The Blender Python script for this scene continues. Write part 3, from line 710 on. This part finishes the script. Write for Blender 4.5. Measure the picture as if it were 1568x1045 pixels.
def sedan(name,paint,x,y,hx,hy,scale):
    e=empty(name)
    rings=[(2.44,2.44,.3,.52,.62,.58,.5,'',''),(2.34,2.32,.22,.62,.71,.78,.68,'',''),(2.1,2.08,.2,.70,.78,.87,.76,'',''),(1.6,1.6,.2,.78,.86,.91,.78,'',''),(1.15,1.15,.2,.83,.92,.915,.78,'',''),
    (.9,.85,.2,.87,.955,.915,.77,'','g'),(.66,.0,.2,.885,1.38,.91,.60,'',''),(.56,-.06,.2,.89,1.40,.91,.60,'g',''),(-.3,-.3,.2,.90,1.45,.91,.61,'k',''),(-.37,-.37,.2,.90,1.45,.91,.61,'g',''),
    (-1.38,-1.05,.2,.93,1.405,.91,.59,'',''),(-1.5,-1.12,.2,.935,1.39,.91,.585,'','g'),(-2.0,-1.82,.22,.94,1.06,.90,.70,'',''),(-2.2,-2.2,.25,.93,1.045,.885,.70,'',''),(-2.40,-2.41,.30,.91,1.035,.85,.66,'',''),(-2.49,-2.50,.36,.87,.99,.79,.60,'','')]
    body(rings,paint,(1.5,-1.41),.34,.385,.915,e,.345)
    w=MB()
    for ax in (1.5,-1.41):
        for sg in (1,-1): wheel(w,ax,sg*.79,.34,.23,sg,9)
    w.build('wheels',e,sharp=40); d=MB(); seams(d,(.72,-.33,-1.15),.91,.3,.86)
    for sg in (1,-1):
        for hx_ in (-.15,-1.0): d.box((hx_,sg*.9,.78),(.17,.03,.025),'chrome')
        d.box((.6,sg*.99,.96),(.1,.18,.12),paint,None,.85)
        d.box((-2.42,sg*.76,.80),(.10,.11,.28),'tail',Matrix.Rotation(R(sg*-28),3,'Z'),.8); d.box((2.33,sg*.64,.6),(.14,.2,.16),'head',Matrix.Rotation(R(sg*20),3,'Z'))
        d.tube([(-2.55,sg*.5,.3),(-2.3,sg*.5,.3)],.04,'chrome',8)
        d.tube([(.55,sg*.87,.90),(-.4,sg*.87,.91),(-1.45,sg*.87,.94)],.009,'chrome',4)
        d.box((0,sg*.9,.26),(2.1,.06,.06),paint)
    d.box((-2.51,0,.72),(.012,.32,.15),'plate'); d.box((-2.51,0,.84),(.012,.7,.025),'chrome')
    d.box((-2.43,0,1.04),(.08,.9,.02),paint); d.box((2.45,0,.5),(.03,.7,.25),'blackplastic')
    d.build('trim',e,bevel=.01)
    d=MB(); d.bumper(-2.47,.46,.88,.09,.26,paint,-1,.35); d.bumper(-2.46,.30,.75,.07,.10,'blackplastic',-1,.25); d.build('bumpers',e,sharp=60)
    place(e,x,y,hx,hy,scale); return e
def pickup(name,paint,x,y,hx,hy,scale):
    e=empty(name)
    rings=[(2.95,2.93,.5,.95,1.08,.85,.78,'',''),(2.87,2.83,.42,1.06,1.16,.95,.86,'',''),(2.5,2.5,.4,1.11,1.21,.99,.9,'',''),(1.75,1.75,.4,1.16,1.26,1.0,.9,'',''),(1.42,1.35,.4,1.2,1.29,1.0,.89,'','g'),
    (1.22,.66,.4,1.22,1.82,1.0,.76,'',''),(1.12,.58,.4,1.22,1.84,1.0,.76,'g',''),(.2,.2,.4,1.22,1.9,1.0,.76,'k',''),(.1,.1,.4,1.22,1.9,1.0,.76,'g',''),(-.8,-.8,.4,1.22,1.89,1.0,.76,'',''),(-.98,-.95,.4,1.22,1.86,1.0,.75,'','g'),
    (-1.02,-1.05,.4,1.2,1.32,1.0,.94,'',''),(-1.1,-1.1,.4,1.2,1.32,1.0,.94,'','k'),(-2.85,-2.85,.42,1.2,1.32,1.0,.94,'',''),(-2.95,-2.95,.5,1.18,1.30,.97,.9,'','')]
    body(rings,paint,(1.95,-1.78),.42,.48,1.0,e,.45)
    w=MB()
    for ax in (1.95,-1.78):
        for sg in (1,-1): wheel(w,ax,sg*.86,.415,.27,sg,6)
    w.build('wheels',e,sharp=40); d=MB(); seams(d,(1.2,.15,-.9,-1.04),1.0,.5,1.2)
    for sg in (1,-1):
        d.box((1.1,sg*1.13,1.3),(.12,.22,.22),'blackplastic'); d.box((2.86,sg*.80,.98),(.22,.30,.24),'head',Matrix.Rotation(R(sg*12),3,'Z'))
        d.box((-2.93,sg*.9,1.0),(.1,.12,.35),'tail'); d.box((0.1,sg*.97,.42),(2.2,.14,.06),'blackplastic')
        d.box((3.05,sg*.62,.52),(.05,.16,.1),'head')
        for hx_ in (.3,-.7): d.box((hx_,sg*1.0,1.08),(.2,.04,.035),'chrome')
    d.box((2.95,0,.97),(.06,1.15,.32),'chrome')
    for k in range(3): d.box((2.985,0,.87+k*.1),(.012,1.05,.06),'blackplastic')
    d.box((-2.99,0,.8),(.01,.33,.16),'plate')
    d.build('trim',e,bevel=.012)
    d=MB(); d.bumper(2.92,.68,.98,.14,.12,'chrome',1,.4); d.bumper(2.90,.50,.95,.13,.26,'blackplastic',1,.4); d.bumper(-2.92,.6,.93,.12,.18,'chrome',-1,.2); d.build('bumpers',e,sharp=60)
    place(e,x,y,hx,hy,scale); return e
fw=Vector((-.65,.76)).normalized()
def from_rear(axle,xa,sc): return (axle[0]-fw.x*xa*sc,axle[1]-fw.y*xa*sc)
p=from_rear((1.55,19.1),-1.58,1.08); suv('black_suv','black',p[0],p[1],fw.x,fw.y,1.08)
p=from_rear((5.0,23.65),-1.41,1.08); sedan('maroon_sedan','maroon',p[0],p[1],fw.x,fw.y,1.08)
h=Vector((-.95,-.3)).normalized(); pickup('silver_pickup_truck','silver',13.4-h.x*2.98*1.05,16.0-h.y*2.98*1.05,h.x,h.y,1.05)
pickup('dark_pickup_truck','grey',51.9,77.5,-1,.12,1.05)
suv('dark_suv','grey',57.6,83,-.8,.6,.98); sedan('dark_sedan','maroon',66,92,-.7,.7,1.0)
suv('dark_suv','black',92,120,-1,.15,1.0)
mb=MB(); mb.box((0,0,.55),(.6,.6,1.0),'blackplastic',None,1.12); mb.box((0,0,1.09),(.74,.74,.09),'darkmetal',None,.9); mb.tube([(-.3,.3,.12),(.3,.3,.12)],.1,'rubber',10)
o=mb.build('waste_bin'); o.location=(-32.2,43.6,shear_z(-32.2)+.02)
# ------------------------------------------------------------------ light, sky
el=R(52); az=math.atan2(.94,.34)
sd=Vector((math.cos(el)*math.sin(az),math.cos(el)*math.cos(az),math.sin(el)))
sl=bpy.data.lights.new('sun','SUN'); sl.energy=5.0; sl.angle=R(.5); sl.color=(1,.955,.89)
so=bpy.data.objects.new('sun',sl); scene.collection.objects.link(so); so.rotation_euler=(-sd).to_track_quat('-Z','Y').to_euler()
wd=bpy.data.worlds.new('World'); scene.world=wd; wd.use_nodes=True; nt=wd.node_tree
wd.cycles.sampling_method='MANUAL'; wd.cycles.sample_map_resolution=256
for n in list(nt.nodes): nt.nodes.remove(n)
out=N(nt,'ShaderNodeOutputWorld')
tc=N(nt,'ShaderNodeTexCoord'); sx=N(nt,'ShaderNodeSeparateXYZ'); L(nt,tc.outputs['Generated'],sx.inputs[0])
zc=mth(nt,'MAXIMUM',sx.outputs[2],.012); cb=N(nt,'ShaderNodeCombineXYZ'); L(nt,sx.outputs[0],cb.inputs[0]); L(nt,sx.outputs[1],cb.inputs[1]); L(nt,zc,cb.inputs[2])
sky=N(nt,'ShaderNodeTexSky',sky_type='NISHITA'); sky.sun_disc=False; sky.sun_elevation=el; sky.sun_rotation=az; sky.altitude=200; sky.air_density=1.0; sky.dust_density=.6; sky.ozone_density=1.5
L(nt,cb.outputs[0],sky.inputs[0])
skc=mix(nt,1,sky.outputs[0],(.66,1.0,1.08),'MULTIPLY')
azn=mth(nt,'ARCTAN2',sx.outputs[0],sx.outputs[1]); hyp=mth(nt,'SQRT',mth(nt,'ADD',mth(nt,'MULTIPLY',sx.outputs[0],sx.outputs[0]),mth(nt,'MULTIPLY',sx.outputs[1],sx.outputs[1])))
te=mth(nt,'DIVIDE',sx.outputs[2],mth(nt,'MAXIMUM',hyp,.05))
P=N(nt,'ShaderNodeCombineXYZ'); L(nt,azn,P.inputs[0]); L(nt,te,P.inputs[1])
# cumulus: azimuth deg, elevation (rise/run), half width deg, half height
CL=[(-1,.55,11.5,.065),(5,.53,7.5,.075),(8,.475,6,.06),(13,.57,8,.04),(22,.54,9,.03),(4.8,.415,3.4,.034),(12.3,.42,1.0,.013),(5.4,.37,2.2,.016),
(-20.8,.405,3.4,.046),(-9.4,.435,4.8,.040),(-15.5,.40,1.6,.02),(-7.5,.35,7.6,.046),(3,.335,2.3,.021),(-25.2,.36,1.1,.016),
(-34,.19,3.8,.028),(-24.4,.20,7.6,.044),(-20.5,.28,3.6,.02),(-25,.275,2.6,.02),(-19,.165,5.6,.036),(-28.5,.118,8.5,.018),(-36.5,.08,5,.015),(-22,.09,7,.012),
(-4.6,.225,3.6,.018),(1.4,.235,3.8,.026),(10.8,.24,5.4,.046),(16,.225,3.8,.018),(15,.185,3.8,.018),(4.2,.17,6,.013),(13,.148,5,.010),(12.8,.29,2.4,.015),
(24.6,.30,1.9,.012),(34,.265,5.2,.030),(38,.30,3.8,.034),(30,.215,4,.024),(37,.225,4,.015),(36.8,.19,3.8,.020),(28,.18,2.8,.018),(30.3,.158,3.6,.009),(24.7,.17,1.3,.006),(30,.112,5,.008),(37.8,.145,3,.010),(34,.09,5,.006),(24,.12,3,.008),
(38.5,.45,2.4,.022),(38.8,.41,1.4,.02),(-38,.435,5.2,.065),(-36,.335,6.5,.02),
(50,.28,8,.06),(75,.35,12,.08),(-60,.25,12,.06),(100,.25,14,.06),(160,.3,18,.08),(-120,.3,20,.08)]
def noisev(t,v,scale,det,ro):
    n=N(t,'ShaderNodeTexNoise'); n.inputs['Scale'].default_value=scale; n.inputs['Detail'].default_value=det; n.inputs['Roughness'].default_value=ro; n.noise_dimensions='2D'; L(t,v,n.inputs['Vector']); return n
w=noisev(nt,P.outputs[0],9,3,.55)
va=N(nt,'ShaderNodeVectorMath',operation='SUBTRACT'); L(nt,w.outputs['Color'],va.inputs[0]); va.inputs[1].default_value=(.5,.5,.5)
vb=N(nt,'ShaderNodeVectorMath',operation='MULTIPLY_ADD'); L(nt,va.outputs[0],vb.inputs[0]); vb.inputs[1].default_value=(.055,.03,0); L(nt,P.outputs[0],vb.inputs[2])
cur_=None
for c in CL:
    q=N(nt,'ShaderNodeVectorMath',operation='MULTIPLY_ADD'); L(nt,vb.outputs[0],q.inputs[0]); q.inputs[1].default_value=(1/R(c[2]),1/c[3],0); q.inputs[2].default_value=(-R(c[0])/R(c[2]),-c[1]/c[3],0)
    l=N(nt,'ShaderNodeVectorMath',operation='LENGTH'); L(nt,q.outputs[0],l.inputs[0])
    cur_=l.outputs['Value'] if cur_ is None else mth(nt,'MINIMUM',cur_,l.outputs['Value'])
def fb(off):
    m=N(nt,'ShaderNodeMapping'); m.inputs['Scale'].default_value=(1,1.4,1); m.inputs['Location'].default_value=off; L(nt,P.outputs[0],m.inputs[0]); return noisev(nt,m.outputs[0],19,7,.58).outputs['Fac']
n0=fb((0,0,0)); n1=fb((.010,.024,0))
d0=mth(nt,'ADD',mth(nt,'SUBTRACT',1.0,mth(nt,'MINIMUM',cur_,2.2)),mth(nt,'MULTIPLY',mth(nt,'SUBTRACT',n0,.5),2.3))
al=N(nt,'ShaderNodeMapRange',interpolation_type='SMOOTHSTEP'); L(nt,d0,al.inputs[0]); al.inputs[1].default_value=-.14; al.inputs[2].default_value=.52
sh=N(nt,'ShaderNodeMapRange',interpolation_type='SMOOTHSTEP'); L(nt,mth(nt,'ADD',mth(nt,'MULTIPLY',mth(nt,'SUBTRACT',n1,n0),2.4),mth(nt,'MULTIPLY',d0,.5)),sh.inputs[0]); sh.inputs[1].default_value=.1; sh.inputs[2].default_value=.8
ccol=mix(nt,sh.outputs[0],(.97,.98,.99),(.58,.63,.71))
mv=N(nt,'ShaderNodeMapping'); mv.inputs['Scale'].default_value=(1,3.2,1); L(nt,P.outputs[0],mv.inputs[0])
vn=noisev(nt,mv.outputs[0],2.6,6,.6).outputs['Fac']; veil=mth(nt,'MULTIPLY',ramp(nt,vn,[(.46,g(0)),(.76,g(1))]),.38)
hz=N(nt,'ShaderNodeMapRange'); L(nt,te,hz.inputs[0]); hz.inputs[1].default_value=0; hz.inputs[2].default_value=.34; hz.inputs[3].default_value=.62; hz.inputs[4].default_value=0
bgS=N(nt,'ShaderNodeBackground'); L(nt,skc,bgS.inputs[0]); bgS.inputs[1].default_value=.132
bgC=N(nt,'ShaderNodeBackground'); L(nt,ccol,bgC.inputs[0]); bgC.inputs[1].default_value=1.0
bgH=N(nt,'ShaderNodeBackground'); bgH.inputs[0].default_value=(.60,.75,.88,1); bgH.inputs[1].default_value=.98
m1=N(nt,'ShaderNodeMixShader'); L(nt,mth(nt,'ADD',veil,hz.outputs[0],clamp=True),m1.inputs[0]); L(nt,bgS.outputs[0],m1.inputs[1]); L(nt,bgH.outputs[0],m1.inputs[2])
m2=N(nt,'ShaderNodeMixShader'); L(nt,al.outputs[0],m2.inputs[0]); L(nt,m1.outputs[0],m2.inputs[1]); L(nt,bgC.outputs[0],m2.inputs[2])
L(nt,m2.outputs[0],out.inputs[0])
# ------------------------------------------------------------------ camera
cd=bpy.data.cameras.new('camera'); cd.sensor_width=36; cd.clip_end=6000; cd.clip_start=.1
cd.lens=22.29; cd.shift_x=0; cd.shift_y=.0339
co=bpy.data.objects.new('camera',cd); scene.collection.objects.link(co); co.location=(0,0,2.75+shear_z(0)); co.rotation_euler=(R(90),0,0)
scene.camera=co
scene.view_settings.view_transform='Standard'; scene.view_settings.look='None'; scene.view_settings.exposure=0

--- Exercise objective ---
Gather each line of the listing containing the word "scene" and show it.

--- Result ---
The Blender Python script for this scene continues. Write part 3, from line 710 on. This part finishes the script. Write for Blender 4.5. Measure the picture as if it were 1568x1045 pixels.
so=bpy.data.objects.new('sun',sl); scene.collection.objects.link(so); so.rotation_euler=(-sd).to_track_quat('-Z','Y').to_euler()
wd=bpy.data.worlds.new('World'); scene.world=wd; wd.use_nodes=True; nt=wd.node_tree
co=bpy.data.objects.new('camera',cd); scene.collection.objects.link(co); co.location=(0,0,2.75+shear_z(0)); co.rotation_euler=(R(90),0,0)
scene.camera=co
scene.view_settings.view_transform='Standard'; scene.view_settings.look='None'; scene.view_settings.exposure=0